Informed Consent: The Work of an Early "Anti-Cult" Program

Publication information:

McKanan, Tammy. 2023. “Informed Consent: The Work of an Early ‘Anti-Cult’ Program .” in Uses and Abuses of Power in Alternative Spiritualities . Cambridge, Massachusetts, USA .

Abstract

In the 1970s and 80s, there were academic, organizational, and personal fights around the issue of "cults," distilled into the phrase "the cult wars." Books and papers were written; lawsuits were filed and defended; parents hired "deprogrammers" to remove their children from groups; and ex-member's stories were sometimes dismissed as "axes to grind." The participants in these wars seemed to talk over one another in a high stakes need to define their position as the right one. In the midst of this maelstrom, Unbound, Inc., started serving clients. It was a place for people leaving "cults" to reflect on their experiences in the group and discern next steps. Unbound was a personalized, non-coercive program that emphasized education, self determination, personal discernment, and goal setting.
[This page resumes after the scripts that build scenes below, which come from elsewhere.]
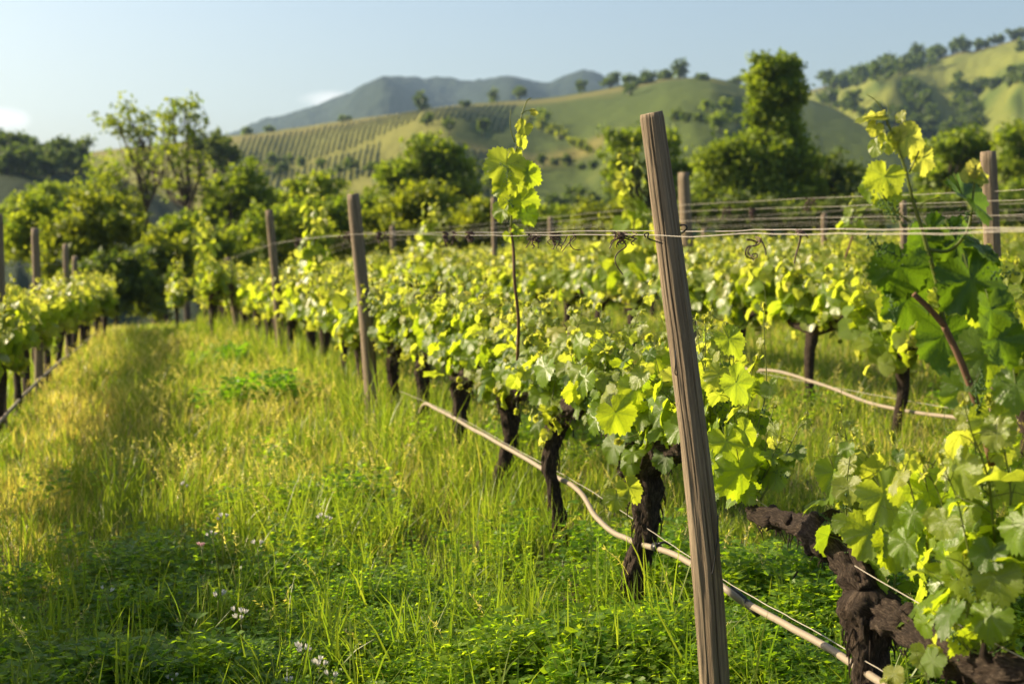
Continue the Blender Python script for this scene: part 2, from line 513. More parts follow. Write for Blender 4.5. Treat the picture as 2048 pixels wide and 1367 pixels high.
hill_fn('vine_hill', [-300, 0, 150, 300, 440, 600, 700, 850, 1000, 1130, 1200, 1330, 1420, 1480, 1560, 1620, 1700, 1800, 1950],
        [330, 318, 310, 292, 276, 257, 243, 226, 207, 191, 181, 160, 162, 174, 188, 200, 232, 270, 330],
        [420, 440, 450, 460, 480, 500, 520, 550, 580, 600, 610, 640, 650, 650, 650, 650, 640, 620, 600],
        130, -7, [(880, 0.62, 130, 0.3, 5), (560, 0.55, 120, 0.3, -3), (1120, 0.5, 130, 0.35, -4), (1420, 0.62, 110, 0.3, 4), (1600, 0.5, 90, 0.4, -4)], 5.0, 3)
hill_fn('right_hill', [1380, 1500, 1560, 1620, 1700, 1800, 1900, 2048, 2300, 2700],
        [300, 235, 205, 183, 163, 136, 110, 80, 40, 10],
        [900, 900, 900, 900, 900, 900, 900, 900, 900, 900],
        330, -7, [(1760, 0.55, 80, 0.25, 14), (1900, 0.45, 90, 0.25, -10), (2080, 0.5, 110, 0.3, 12)], 9.0, 9, 1.5)
hill_fn('left_hill', [-700, -300, -100, 0, 60, 110, 170, 230, 300, 380, 460],
        [270, 275, 290, 300, 300, 312, 330, 352, 380, 410, 450],
        [230] * 11, 110, -7, (), 5.0, 11)
hill_fn('mountain', [250, 380, 470, 530, 600, 680, 760, 800, 880, 940, 1000, 1090, 1130, 1165, 1200, 1260, 1350, 1500, 1700],
        [300, 280, 266, 243, 226, 200, 168, 158, 157, 164, 165, 170, 156, 143, 152, 175, 200, 240, 300],
        [2300] * 19, 1100, -10, [(760, 0.6, 60, 0.3, 40), (900, 0.5, 50, 0.3, -35), (1020, 0.6, 50, 0.3, 40)], 45.0, 21, 4.5)

def hill_pt(x, d, name):
    z = HILLS[name][0](np.asarray(x, float), np.asarray(d, float))
    return np.stack([(np.asarray(x, float) - 1024) / FPX * d, np.asarray(d, float) * np.ones_like(x), z], -1)

def hill_hit(x, y, name):
    """first point of a hill on the line of sight through photo pixel (x, y)"""
    f, xs, ds, d0 = HILLS[name]
    d1 = float(np.interp(x, xs, ds))
    d = np.linspace(d0 + 5, d1, 400)
    z = f(np.full(400, float(x)), d)
    yy = 470 - (z - CAM_Z) * FPX / d
    k = np.where(yy <= y)[0]
    k = k[0] if len(k) else 399
    return np.array([(x - 1024) / FPX * d[k], d[k], z[k]])

def build_hill(name, oname, mat, colour, nx=220, nt=70):
    f, xs, ds, d0 = HILLS[name]
    x = np.linspace(xs[0], xs[-1], nx)
    d1 = np.interp(x, xs, ds)
    t = np.concatenate([np.linspace(-0.12, 1.0, nt), np.linspace(1.04, 1.6, 12)])
    Xp = np.tile(x, (len(t), 1)); D = d0 + (d1 - d0)[None] * t[:, None]
    P = hill_pt(Xp, D, name)
    yy = 470 - (P[..., 2] - CAM_Z) * FPX / D
    C = colour(Xp, yy, D, np.tile(t[:, None], (1, nx)))
    n, m = Xp.shape
    i = np.arange(n - 1)[:, None] * m; j = np.arange(m - 1)[None]
    q = np.stack([i + j, i + j + 1, i + m + j + 1, i + m + j], -1).reshape(-1, 4)
    mb = MB(); mb.add(P.reshape(-1, 3), None, q, C.reshape(-1, 4))
    return tag(mb.build(oname, mat), kind='structure')

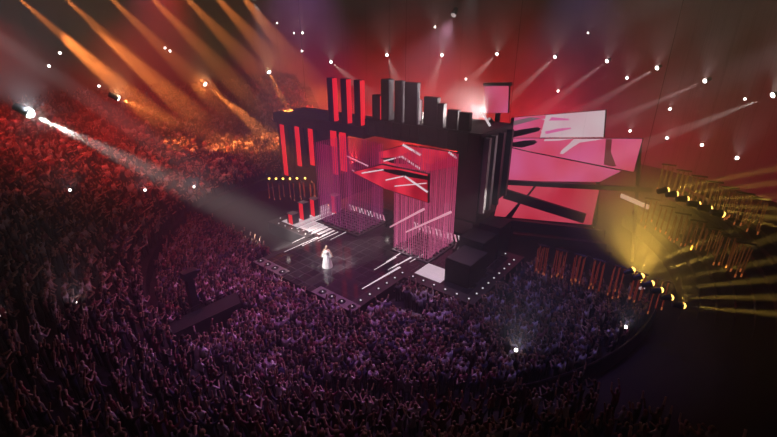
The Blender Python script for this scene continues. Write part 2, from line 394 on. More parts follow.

In this session Tammy McKanan will reflect on the work she and her colleagues did at this little known, open-door rehabilitation facility for people leaving totalist organizations.

Bio: Tammy McKanan spent five years working at Unbound, Inc., as a counselor serving people leaving high control, charismatic authoritarian groups. She is a former social worker and nonprofit manager. She has recently graduated from homeschooling her daughter, and has been in a decades-long conversation about NRM groups, coercive persuasion, and power and abuse with the organizer of this conference.